Lo, God hath said...

Well, I'm awake. It only took a few hours of driving to do it. This is one of those extra long work days I seem to be racking up this year. Shopping is done, lazy biz partner is napping and before I go do some design work, I figured I'd post some drivel. Speaking of years, this year has turned unusual for me, although that has been quite the usual lately. For pete's sake, I got myself ordained. Well, well, well.

Suck it bitches, I'm closer to gawd than you. I got a freakin' certificate that says so! The how of that, online site I can barely recall, the why-pure, utter pervosity. The one thing everyone agreed upon in my life was that my smarts were going to be used by God somehow. What I felt or even thought about the matter was not asked, so I can provide you with no past me feedback. I doubt I questioned such pronouncements, I was a good little doll. As I matured and saw what being a pw (preacher's wife) might entail, I hoped the just loving deity would provide a traffic accident to free me of this destiny. The loving deity did provide a train wreck of a nonmaterial kind, I can only hope I amused he/she/it's magnificent bastardness. Gods are funny people.

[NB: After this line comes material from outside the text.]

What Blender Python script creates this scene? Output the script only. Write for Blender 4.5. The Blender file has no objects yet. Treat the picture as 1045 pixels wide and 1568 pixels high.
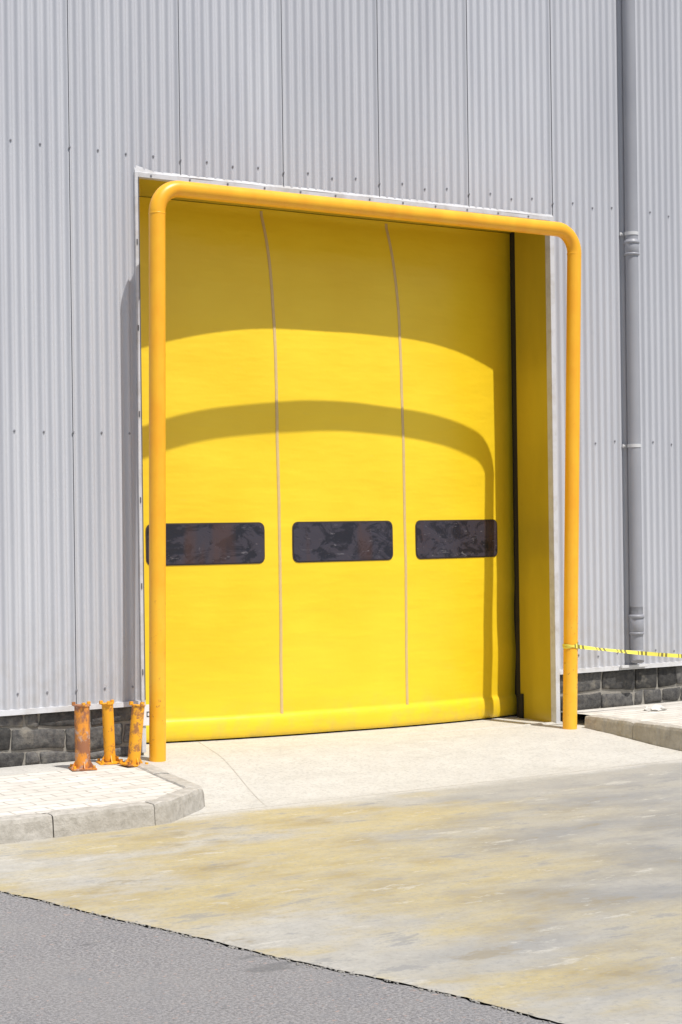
import bpy, bmesh, math, random
from mathutils import Vector, Matrix, noise
random.seed(7)
scene = bpy.context.scene
COL = scene.collection

# ------------------------------------------------------------------ helpers
def new_empty(name, loc=(0,0,0)):
    e = bpy.data.objects.new(name, None); e.location = loc; e.empty_display_size = .2
    COL.objects.link(e); return e

def obj_from(name, verts, faces, mat=None, parent=None, smooth=False, mats=None, fmat=None):
    me = bpy.data.meshes.new(name); me.from_pydata([tuple(v) for v in verts], [], faces); me.update()
    if mats:
        for m in mats: me.materials.append(m)
    elif mat: me.materials.append(mat)
    if fmat:
        for p, i in zip(me.polygons, fmat): p.material_index = i
    if smooth:
        for p in me.polygons: p.use_smooth = True
    o = bpy.data.objects.new(name, me); COL.objects.link(o)
    if parent: o.parent = parent
    return o

class MB:
    """mesh builder collecting several shapes into one mesh"""
    def __init__(s): s.v=[]; s.f=[]; s.m=[]; s.sm=[]
    def add(s, v, f, mi=0, smooth=False):
        o=len(s.v); s.v += [tuple(p) for p in v]
        for q in f: s.f.append(tuple(i+o for i in q)); s.m.append(mi); s.sm.append(smooth)
    def box(s, x0,x1,y0,y1,z0,z1, mi=0, M=None, bev=0.0):
        bm=bmesh.new(); bmesh.ops.create_cube(bm,size=1)
        for v in bm.verts:
            v.co=Vector(((x0+x1)/2+v.co.x*(x1-x0),(y0+y1)/2+v.co.y*(y1-y0),(z0+z1)/2+v.co.z*(z1-z0)))
        if bev>0: bmesh.ops.bevel(bm,geom=bm.edges[:],offset=bev,segments=2,affect='EDGES')
        if M: bmesh.ops.transform(bm,matrix=M,verts=bm.verts)
        bm.verts.index_update()
        s.add([v.co[:] for v in bm.verts],[[v.index for v in f.verts] for f in bm.faces],mi)
        bm.free()
    def tube(s, pts, r, n=28, mi=0, caps=True, radii=None):
        pts=[Vector(p) for p in pts]
        t0=(pts[1]-pts[0]).normalized()
        ref=Vector((0,1,0)) if abs(t0.y)<.9 else Vector((1,0,0))
        u=(ref-t0*ref.dot(t0)).normalized()
        V=[];F=[]
        for i,p in enumerate(pts):
            if i==0: t=t0
            elif i==len(pts)-1: t=(pts[-1]-pts[-2]).normalized()
            else: t=((pts[i+1]-p).normalized()+(p-pts[i-1]).normalized()).normalized()
            u=(u-t*u.dot(t)).normalized(); w=t.cross(u)
            rr=radii[i] if radii else r
            for k in range(n):
                a=2*math.pi*k/n; V.append(p+(u*math.cos(a)+w*math.sin(a))*rr)
        for i in range(len(pts)-1):
            for k in range(n):
                F.append((i*n+k,i*n+(k+1)%n,(i+1)*n+(k+1)%n,(i+1)*n+k))
        s.add(V,F,mi,True)
        if caps:
            s.add(V[:n],[tuple(range(n))[::-1]],mi); s.add(V[-n:],[tuple(range(n))],mi)
    def make(s,name,mats,parent=None):
        me=bpy.data.meshes.new(name); me.from_pydata(s.v,[],s.f); me.update()
        for m in mats: me.materials.append(m)
        for p,i,q in zip(me.polygons,s.m,s.sm): p.material_index=i; p.use_smooth=q
        bm=bmesh.new(); bm.from_mesh(me); bmesh.ops.recalc_face_normals(bm,faces=bm.faces); bm.to_mesh(me); bm.free()
        o=bpy.data.objects.new(name,me); COL.objects.link(o)
        if parent: o.parent=parent
        return o

def fillet(pts, R, n=12):
    pts=[Vector(p) for p in pts]; out=[pts[0]]
    for i in range(1,len(pts)-1):
        r=R[i-1] if isinstance(R,(list,tuple)) else R
        a=(pts[i-1]-pts[i]).normalized(); b=(pts[i+1]-pts[i]).normalized()
        ang=a.angle(b); d=r/math.tan(ang/2)
        bis=(a+b).normalized(); c=pts[i]+bis*(r/math.sin(ang/2))
        p0=(pts[i]+a*d-c).normalized(); p1=(pts[i]+b*d-c).normalized()
        for k in range(n+1):
            out.append(c+p0.slerp(p1,k/n)*r)
    out.append(pts[-1]); return out

def dense(pts, step=.25):
    out=[Vector(pts[0])]
    for a,b in zip(pts[:-1],pts[1:]):
        a=Vector(a);b=Vector(b);n=max(1,int((b-a).length/step))
        for k in range(1,n+1): out.append(a.lerp(b,k/n))
    return out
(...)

Being older now and marginally wiser, I find myself wondering why we conceived of deities. What need do they fulfill? The logic of absolute belief in linen clad farts with nothing better to do than broadside a person for saying "fuck" or not putting a whole $20 into the offering plate escapes me. The best I can do is believe that we crafted these avatars of humanity. They are our good and our bad and our mediocre.

It is good for man not to be alone, so we created "god". As we impacted on our environment more, so did our gods. As we desired hegemony for our various "superior" cultures, so did gods war and often 1 male became the elevated presence. In some cases, he subsumed all other gods' powers and attributes, taking an infinite word "god" and narrowing it to mean "just this one guy with the thunderbolts".

So here I am, a pagnostic who's been approved of by some online church simply because they believe all who approach have a calling. I can marry you to that lovely flat screen tv you've been eyeing. I can open my own church with nubile 18 year old altar boys for ravishment, um, spreading blessings. I have power and authority. How embarassing.

I think I'll stick to what religion is really good at, ripping off the faithful.

Anyone care for some blessed amulets? Made by a real reverend!